Dinî grupların tek başlarına bir mezhep ya da akımı temsil etmemekle birlikte – istisnalar dışında- dinî düşünce ve zihniyet dünyasına müspet katkılarından söz etmek de oldukça güç görünmektedir (Sarıkaya, 1998: 102). Çünkü itaat ve telkin ön koşuluyla “grup düşünmesi” dışında insanların özeleştiri yapması engellenilmektedir. Ayrıca üstad silsileleri ve menakıb edebiyatıyla taklitçiliğin önü açılmaktadır. Bununla birlikte mensupların nafile ritüeller veya maddî yardımlar gibi bir takım fedakârlıklara zorlanmaktadır. Bu gibi grup içi görevler dinî boyuta büründürülerek dinin aslına zarar verebilmektedir. Grup liderine ölçüsüzce verilen değer, onların söz ve yazılarına kutsallık atfetmelerine, dinî metinlerin batınî yorumlarına kapı açılmasına neden olabilmektedir.
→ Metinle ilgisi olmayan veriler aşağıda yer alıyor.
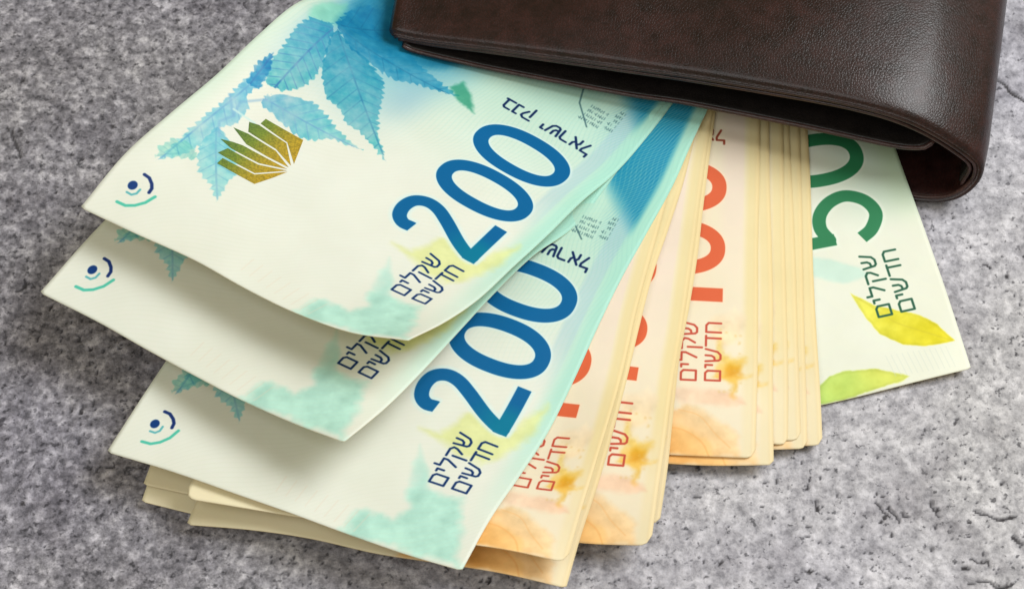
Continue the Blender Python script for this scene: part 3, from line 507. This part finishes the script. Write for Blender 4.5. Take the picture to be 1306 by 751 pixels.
'A':(116,'5 -1177 40 -230 -1131 42 -463 -1083 44 -696 -1034 44 -929 -986 44 -1163 -937 48 -1396 -884 56 41 -989 52 -192 -942 55 -424 -894 56 -657 -846 55 -889 -797 53 -1121 -748 53 -1353 -697 56 79 -800 64 -153 -753 68 -385 -705 70 -617 -657 67 -849 -608 62 -1080 -559 60 -1312 -509 60 118 -612 74 -114 -564 78 -346 -516 80 -578 -468 77 -809 -419 72 -1040 -370 69 -1272 -320 68 157 -423 83 -75 -375 85 -306 -327 86 -538 -278 85 -769 -230 82 -1001 -181 80 -1232 -132 78 197 -234 92 -35 -186 94 -267 -138 94 -498 -89 94 -730 -41 93 -961 8 91 -1193 57 90 236 -45 101 5 3 102 -227 52 103 -459 100 103 -690 149 103 -922 197 101 -1153 246 100 276 144 109 44 192 110 -187 241 111 -419 289 112 -651 338 111 -882 386 110 -1114 435 108 315 333 116 84 381 116 -148 430 118 -379 478 118 -611 527 117 -843 575 115 -1074 624 113 355 522 121 123 571 122 -108 619 123 -340 667 124 -571 716 122 -803 765 119 -1035 813 116 395 711 125 163 760 126 -69 808 126 -300 857 127 -532 905 125 -763 954 121 -995 1002 117 434 900 127 203 949 128 -29 997 128 -261 1046 129 -492 1094 126 -724 1143 122 -955 1192 117 474 1090 128 242 1138 129 11 1187 129 -221 1235 129 -453 1284 126 -684 1332 122 -916 1381 117'),
'H2b':(142,'554 -1053 70 320 -1017 70 85 -981 70 -149 -944 70 -383 -907 70 -617 -870 70 -851 -833 69 593 -820 78 356 -784 78 121 -748 78 -113 -711 78 -347 -674 79 -580 -637 78 -814 -600 78 621 -586 88 389 -550 88 156 -514 88 -77 -477 88 -310 -440 88 -544 -403 88 -777 -366 88 652 -352 99 424 -315 99 193 -279 99 -40 -243 99 -273 -206 99 -507 -169 99 -740 -132 99 701 -121 110 466 -82 110 232 -45 110 -2 -9 110 -236 28 110 -470 64 110 -703 101 110 744 112 119 506 150 119 270 187 120 36 224 120 -198 261 120 -432 298 120 -666 335 120 776 347 127 541 383 127 307 420 127 73 457 127 -161 494 127 -395 531 127 -629 568 127 809 581 131 576 617 131 343 654 131 109 691 131 -125 728 131 -359 765 131 -592 802 131 846 815 133 613 852 133 379 888 133 146 925 133 -88 962 133 -322 999 133 -556 1036 133 883 1049 133 650 1085 133 416 1122 133 182 1159 133 -51 1196 133 -285 1233 133 -519 1269 133 920 1282 133 687 1319 133 453 1356 133 219 1393 133 -15 1430 133 -248 1466 133 -482 1503 133 957 1516 132 723 1553 132 490 1590 132 256 1627 132 22 1663 132 -212 1700 132 -445 1737 132 994 1750 132 760 1787 132 527 1824 132 293 1860 132 59 1897 132 -175 1934 132 -409 1971 132'),
'H2':(142,'512 -1173 125 279 -1147 89 46 -1108 81 -188 -1069 83 -422 -1032 87 -655 -994 90 -889 -957 93 547 -943 124 315 -912 98 83 -874 93 -150 -836 93 -384 -798 96 -618 -761 98 -852 -723 101 586 -710 139 353 -675 121 120 -640 109 -113 -602 106 -347 -565 106 -581 -527 107 -814 -490 108 623 -476 149 389 -438 139 157 -406 122 -76 -369 116 -310 -331 115 -543 -293 116 -777 -256 117 664 -249 122 430 -212 116 195 -172 120 -39 -135 122 -272 -97 123 -506 -60 125 -739 -22 126 701 -15 120 467 22 120 233 61 124 0 99 128 -234 136 131 -468 174 132 -701 212 133 739 218 128 505 256 129 271 294 132 38 332 135 -196 370 137 -430 407 138 -663 445 139 776 452 135 543 489 136 309 527 138 75 565 140 -158 603 141 -392 641 141 -626 679 142 814 685 140 581 723 141 347 761 141 113 799 142 -120 837 142 -354 875 143 -588 912 143 852 919 142 618 957 142 385 995 143 151 1032 143 -82 1070 143 -316 1108 143 -550 1146 143 890 1152 143 656 1190 143 423 1228 143 189 1266 143 -45 1304 143 -278 1342 143 -512 1380 143 928 1386 142 694 1424 143 460 1462 143 227 1500 142 -7 1538 142 -240 1575 142 -474 1613 142 966 1620 142 732 1658 142 498 1695 142 265 1733 142 31 1771 142 -202 1809 142 -436 1847 142'),
'H1b':(142,'201 -1339 122 -30 -1291 136 -264 -1245 125 -499 -1196 110 -734 -1137 105 -974 -1089 84 -1220 -1050 53 257 -1122 110 25 -1068 118 -208 -1018 115 -442 -966 109 -676 -912 106 -912 -861 96 -1143 -810 77 324 -906 112 88 -846 115 -147 -792 115 -381 -738 113 -614 -684 112 -846 -630 108 -1074 -573 96 387 -686 131 151 -625 127 -84 -568 123 -318 -512 121 -550 -455 120 -780 -399 117 -1008 -339 111 447 -462 147 211 -402 140 -23 -343 134 -255 -285 130 -486 -227 128 -715 -168 127 -943 -107 124 500 -235 153 269 -176 146 38 -116 140 -192 -57 137 -422 2 136 -650 62 135 -878 123 134 555 -9 154 329 52 147 101 111 143 -128 171 141 -357 231 141 -586 291 142 -814 353 142 626 214 147 396 278 144 166 339 142 -64 399 142 -293 459 144 -522 520 146 -750 582 147 696 439 142 462 503 143 231 565 144 0 626 145 -229 687 147 -458 749 149 -686 811 151 754 669 144 523 730 145 293 792 146 63 854 148 -166 915 150 -395 977 151 -623 1039 152 812 898 147 583 959 148 354 1020 149 125 1082 150 -104 1144 151 -332 1205 152 -561 1268 153 873 1127 150 644 1187 151 415 1249 151 187 1310 152 -42 1372 152 -270 1434 153 -499 1496 154 934 1355 152 705 1416 153 477 1477 153 248 1539 153 20 1600 153 -208 1662 154 -437 1724 154'),
'H1':(142,'196 -1300 243 -33 -1247 253 -263 -1202 233 -497 -1155 212 -734 -1103 200 -976 -1051 189 -1224 -1002 175 252 -1086 223 34 -1035 189 -201 -983 178 -438 -932 171 -674 -880 169 -910 -826 166 -1143 -771 162 314 -869 199 102 -821 143 -138 -763 141 -376 -708 145 -611 -654 150 -844 -599 153 -1073 -540 154 376 -648 178 162 -600 134 -79 -540 136 -315 -483 140 -549 -427 145 -780 -370 149 -1010 -311 152 433 -422 162 211 -373 143 -24 -313 145 -257 -255 145 -489 -198 148 -720 -141 151 -949 -82 154 483 -192 164 257 -139 153 29 -83 151 -201 -26 151 -431 31 153 -661 89 155 -891 147 157 543 36 164 314 92 158 85 148 156 -144 204 156 -374 261 157 -603 318 158 -833 376 160 604 264 162 373 321 160 143 378 159 -87 434 159 -317 491 159 -546 548 161 -776 605 162 660 494 162 430 551 161 200 607 160 -30 664 161 -260 721 161 -489 778 162 -719 835 163 716 724 162 486 780 162 257 837 161 27 894 162 -203 951 162 -433 1007 162 -662 1064 163 773 953 162 543 1010 162 313 1067 162 84 1124 162 -146 1180 162 -376 1237 163 -606 1294 163 830 1183 162 600 1240 162 370 1297 162 140 1353 162 -89 1410 162 -319 1467 163 -549 1524 163 886 1413 162 657 1470 162 427 1526 162 197 1583 162 -33 1640 162 -262 1697 163 -492 1754 163'),
'N3':(150,'-178 -1336 263 -400 -1258 244 -619 -1169 228 -839 -1075 219 -1062 -985 207 -1288 -896 197 -1521 -815 190 -81 -1121 235 -300 -1032 215 -519 -944 198 -739 -851 190 -962 -759 186 -1186 -668 186 -1408 -577 192 28 -913 183 -191 -815 176 -414 -722 168 -635 -628 167 -857 -534 170 -1077 -441 177 -1294 -344 187 141 -700 148 -83 -598 150 -305 -501 150 -528 -405 155 -749 -309 161 -967 -214 170 -1181 -116 179 242 -476 148 19 -377 149 -202 -278 149 -422 -181 153 -641 -84 159 -858 13 166 -1072 112 173 336 -249 161 118 -151 159 -100 -54 156 -318 44 157 -534 142 160 -750 240 165 -965 340 170 434 -24 167 218 73 161 3 172 160 -212 270 160 -428 369 163 -643 467 166 -858 567 169 544 197 165 326 296 162 110 397 162 -106 496 163 -322 595 164 -537 694 167 -752 793 169 655 421 165 434 521 165 216 622 165 -1 722 165 -217 821 166 -432 920 167 -647 1020 169 750 653 172 535 750 169 319 849 167 104 948 166 -112 1048 166 -327 1147 167 -542 1246 169 850 882 177 636 979 171 422 1077 167 207 1176 166 -8 1275 166 -222 1374 167 -437 1473 168 956 1108 176 741 1206 170 526 1305 166 311 1403 165 97 1502 166 -118 1601 167 -333 1700 168 1061 1335 174 846 1433 169 631 1532 166 416 1631 165 201 1729 166 -14 1828 167 -229 1927 168'),
'N2':(150,'-607 -930 485 -800 -819 415 -998 -697 368 -1196 -568 340 -1397 -440 320 -1599 -313 317 -1814 -200 333 -457 -742 416 -658 -615 376 -860 -491 338 -1060 -362 318 -1260 -232 316 -1455 -98 335 -1657 25 357 -322 -543 356 -523 -415 328 -724 -287 301 -922 -157 289 -1120 -25 295 -1317 107 317 -1514 237 344 -191 -344 305 -389 -215 278 -586 -84 258 -783 48 255 -980 180 268 -1175 313 293 -1369 445 324 -57 -144 261 -251 -14 232 -446 118 217 -642 252 223 -838 386 244 -1032 519 274 -1225 651 310 85 48 213 -105 184 190 -302 318 179 -499 454 197 -696 590 226 -890 725 263 -1083 857 307 254 223 163 49 374 167 -155 516 167 -356 655 186 -555 794 214 -752 932 255 -946 1068 308 397 432 166 191 573 170 -13 715 171 -215 856 181 -415 995 200 -616 1136 232 -813 1280 291 523 649 172 324 782 172 125 919 173 -74 1058 177 -273 1196 184 -471 1334 199 -661 1473 234 658 859 176 461 991 176 264 1125 176 68 1261 176 -129 1398 178 -324 1535 185 -516 1673 200 797 1065 181 601 1198 182 405 1332 182 210 1467 181 15 1602 180 -179 1739 181 -372 1876 187 938 1271 189 742 1404 191 547 1538 192 352 1672 190 158 1807 186 -35 1943 183 -228 2080 183 1079 1477 199 884 1610 202 689 1743 204 495 1877 203 301 2012 195 108 2148 189 -85 2285 185'),
'N1':(150,'-379 -616 671 -588 -532 583 -796 -418 534 -1003 -292 511 -1210 -162 508 -1427 -48 507 -1652 55 539 -255 -458 531 -459 -345 481 -665 -220 460 -873 -90 456 -1081 43 470 -1293 170 502 -1501 291 560 -122 -282 424 -323 -152 405 -529 -21 402 -738 111 409 -944 245 430 -1147 377 473 -1339 508 538 14 -88 356 -185 46 353 -392 179 358 -599 312 369 -802 447 394 -998 582 440 -1181 716 508 151 105 292 -48 242 299 -255 376 307 -459 511 324 -660 648 353 -853 789 405 -1034 930 484 284 300 228 87 436 235 -116 571 249 -319 707 267 -520 845 293 -714 988 343 -894 1141 430 435 487 176 233 628 184 26 765 198 -179 901 208 -382 1036 214 -581 1174 239 -758 1320 308 580 689 174 374 828 177 169 964 182 -34 1100 185 -235 1235 187 -431 1372 198 -619 1513 231 713 899 180 511 1032 184 310 1167 188 110 1303 189 -87 1438 187 -282 1575 192 -474 1713 203 845 1109 194 647 1240 198 449 1373 202 253 1507 202 57 1642 198 -137 1779 197 -330 1916 201 983 1316 204 786 1447 206 590 1580 206 395 1713 206 200 1848 205 6 1984 205 -188 2120 206 1123 1522 206 927 1654 206 731 1786 206 536 1920 206 342 2054 206 148 2189 206 -46 2325 206 1264 1728 206 1068 1861 206 873 1993 205 678 2126 205 484 2260 205 290 2395 206 96 2530 206'),
}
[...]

Grubu ayakta tutmak gibi menfaatler için dinî-ahlakî normlar üretilerek tedhiş ve şiddet yoluna da sapabilir (Büyükkara, 2007: 134).

Görüldüğü üzere dinî grupların, dinî ve manevî faydalarının yanında koşulsuz itaat gibi negatif tarafları da söz konusudur. Ancak Cerrahîleri inceleyen Karaatlı’nın da belirttiği gibi (2006: 146) dinî gruplara içeriden ve dışarıdan bakmak arasında büyük bir fark vardır. Geleneğin içerisinde olanlar için şeyhe teslim olmadan, kendini tamamen nefsin köleleştirici sahipliğinden kurtarmadan bir adım bile yol alınamayacaktır. “Dışarıda” olanlar için ise bu durum koşulsuz boyun eğme veya benliğin yok oluşu olarak nitelendirilecektir.

Araştırmalarda çıkan sonuçları genel olarak değerlendirdiğimizde, din ve maneviyatın insana psikolojik ve bedensel anlamda pozitif yönde etki etmekte olduğunu belirtebiliriz. Bununla birlikte, dinî gruplar ise insanları dine/maneviyata yönelten etkenler arasında yer aldığı görülmektedir.